Analysts divided on whether BCE deal will be re-priced lower


MONTREAL - A late agreement between Clear Channel and its banks has raised questions in Canada about whether the existing US$52-billion privatization of BCE Inc. (TSX:BCE) may be re-priced lower and force new shareholder approval.
Joseph MacKay of Desjardins Securities says an agreement between Clear Channel and its private equity purchasers, which will reduce the takeout price by more than eight per cent, may put pressure on BCE to follow suit.
The Clear Channel deal is both good news and bad for BCE, he said.
The probability that BCE deal will be funded has increased since three of the banks - Citigroup, Royal Bank of Scotland and Deutsche Bank - are common to both deals.
"On the negative side, the probability of the BCE privatization being re-priced has also increased in our opinion," MacKay wrote in a report.
A discount of eight per cent would reduce the BCE takeout price to C$39.25 from the $42.75 offered by a consortium led by the Ontario Teachers Pension Plan and its U.S. private equity partners.
Since BCE has a stronger credit profile than Clear Channel, any re-pricing of Canada's largest telecom would likely be at a lower percentage, MacKay said.
"We would advise investors to assume a potential re-price in the five to 8.16 per cent range," he wrote.
But Elliott Soifer, vice-president of Desjardins Securities' international division, said he believes the BCE deal remains solid.
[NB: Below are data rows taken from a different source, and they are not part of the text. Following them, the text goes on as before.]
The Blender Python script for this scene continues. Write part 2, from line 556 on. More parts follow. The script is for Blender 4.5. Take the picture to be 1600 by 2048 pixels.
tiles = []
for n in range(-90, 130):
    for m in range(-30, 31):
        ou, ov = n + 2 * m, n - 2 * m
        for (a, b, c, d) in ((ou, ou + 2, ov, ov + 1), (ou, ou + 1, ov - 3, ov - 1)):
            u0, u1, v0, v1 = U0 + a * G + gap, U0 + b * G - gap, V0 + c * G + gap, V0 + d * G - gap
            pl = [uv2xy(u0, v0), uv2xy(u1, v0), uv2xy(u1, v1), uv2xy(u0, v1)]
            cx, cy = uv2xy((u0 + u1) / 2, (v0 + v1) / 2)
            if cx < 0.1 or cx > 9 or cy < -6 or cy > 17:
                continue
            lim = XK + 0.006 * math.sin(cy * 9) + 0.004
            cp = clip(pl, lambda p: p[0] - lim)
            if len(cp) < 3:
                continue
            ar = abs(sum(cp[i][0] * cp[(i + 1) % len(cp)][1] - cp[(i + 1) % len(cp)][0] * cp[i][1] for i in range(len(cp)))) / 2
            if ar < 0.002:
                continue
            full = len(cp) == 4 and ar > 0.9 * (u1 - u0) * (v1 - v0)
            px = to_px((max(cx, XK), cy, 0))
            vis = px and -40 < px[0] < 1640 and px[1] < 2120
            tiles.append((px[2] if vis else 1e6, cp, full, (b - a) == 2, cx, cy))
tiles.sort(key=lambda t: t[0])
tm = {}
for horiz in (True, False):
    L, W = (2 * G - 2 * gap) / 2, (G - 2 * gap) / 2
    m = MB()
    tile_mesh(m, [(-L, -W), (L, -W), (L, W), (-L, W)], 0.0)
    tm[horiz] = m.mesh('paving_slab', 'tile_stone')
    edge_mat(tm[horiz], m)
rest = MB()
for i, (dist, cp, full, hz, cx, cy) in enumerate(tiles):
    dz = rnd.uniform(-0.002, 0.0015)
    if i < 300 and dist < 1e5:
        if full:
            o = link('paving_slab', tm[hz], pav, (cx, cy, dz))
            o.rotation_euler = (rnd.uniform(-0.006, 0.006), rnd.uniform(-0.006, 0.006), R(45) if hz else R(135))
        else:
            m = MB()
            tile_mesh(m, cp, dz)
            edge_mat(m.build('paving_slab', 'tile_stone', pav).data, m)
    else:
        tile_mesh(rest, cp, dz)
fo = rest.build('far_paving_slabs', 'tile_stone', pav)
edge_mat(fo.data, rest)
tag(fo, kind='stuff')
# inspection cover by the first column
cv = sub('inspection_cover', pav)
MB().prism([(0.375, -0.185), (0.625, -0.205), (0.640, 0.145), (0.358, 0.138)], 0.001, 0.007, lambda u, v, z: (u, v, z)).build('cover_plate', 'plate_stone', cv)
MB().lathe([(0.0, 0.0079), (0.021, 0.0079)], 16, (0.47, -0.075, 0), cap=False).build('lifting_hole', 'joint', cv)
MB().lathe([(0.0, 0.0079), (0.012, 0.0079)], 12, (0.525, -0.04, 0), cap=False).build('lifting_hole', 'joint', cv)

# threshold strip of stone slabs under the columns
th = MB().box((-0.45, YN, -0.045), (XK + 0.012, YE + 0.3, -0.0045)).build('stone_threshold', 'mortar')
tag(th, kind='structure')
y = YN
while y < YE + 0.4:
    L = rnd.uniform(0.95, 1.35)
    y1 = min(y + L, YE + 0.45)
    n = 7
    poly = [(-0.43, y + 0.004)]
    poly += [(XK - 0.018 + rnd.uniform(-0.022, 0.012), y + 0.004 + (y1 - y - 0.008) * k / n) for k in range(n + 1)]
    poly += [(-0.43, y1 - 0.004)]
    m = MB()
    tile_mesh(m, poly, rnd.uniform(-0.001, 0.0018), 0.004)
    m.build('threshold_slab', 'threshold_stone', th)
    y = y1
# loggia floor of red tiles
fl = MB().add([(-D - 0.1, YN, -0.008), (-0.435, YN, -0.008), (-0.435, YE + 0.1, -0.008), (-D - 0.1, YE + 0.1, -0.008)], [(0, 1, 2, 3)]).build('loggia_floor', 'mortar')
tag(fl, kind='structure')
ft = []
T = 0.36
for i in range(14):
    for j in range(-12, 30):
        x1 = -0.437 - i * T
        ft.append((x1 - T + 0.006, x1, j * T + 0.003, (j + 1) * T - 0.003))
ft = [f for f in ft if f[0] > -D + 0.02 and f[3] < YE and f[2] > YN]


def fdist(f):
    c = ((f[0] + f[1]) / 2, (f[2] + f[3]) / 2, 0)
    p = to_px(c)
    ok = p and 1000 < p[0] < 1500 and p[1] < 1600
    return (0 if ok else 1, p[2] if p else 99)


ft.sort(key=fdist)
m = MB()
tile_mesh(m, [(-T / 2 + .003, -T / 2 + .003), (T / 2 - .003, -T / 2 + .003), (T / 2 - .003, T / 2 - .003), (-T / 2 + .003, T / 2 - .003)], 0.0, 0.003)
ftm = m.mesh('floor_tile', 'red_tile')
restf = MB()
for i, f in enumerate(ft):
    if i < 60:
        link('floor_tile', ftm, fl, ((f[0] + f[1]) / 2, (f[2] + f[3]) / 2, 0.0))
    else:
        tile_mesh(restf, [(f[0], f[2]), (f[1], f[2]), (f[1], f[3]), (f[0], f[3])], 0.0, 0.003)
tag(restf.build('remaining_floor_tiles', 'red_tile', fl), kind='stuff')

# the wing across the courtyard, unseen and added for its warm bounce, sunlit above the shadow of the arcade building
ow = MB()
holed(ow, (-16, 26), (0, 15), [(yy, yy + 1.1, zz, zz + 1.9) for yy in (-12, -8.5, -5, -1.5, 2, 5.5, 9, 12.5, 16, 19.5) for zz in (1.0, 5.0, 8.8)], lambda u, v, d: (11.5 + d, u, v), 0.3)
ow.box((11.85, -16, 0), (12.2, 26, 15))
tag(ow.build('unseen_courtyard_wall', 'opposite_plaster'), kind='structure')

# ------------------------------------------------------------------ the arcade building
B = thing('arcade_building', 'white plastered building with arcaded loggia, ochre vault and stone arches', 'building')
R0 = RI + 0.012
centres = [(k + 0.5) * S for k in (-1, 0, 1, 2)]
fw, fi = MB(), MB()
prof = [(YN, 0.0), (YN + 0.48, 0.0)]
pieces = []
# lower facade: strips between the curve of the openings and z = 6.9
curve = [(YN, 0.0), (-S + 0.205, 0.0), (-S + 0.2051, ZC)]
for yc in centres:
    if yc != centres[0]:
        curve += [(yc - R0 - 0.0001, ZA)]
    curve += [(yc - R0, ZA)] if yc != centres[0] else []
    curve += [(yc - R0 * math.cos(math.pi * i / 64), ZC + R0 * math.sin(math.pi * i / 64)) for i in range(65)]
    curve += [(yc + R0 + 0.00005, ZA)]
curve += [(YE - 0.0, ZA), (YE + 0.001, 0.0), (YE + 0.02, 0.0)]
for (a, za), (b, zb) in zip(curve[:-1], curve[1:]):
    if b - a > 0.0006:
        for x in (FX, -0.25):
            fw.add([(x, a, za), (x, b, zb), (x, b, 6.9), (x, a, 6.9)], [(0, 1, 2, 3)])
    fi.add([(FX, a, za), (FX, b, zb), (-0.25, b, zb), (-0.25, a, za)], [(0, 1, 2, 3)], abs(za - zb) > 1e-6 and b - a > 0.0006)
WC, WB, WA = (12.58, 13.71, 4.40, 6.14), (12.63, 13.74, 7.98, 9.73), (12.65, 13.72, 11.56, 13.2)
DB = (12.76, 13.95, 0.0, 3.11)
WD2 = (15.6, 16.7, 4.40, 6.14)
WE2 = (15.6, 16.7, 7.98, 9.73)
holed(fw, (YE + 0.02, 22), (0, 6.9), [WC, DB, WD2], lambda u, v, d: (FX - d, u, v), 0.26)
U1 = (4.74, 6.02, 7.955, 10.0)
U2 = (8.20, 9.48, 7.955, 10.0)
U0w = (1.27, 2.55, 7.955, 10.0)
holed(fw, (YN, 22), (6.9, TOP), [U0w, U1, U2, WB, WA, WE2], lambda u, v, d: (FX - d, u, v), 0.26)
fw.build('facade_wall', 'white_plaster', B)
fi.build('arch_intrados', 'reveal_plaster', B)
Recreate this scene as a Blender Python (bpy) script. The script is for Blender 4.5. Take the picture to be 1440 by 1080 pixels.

Clear Channel and BCE are very different businesses with unique takeover deals, he said in an interview.
"It's not illegal or impossible to re-price the deal, but it's much less likely than Clear Channel," Soifer said, adding that the banks would benefit by trying to renegotiate the deal to buy them time while credit markets are improving daily.
Soifer said he believes the prospective buyers of BCE are putting up more equity than Clear Channel and have done a better job negotiating most of the big things up front.
"It would surprise me if the same sort of credit structure was still left to be negotiated in BCE than was left to be negotiated with Clear Channel that left the banks doing what they did."
Any alteration to the deal could open a can of worms. It would delay closing of the transaction by at least three months until September and force a new shareholder's vote.
As in the case of Clear Channel, it could also prompt lawsuits.
A bondholder appeal to the Quebec Court of Appeal remains to be decided, and could end up before the Supreme Court of Canada.
The Canadian Radio-television and Telecommunications Commission also must confirm that changes offered by the prospective buyers of BCE meet its conditions to transfer its broadcasting licences to the investor group.
"All in, given the small nine per cent return (based on the current takeout price) and the risk associated with re-pricing, we believe that caution is warranted on BCE at current price levels," MacKay wrote.
BCE shares lost 16 cents to $38.94 in afternoon trading on the Toronto Stock Exchange. The stock has languished well below the offer price of $42.75 for months, due to uncertainty that the deal will close.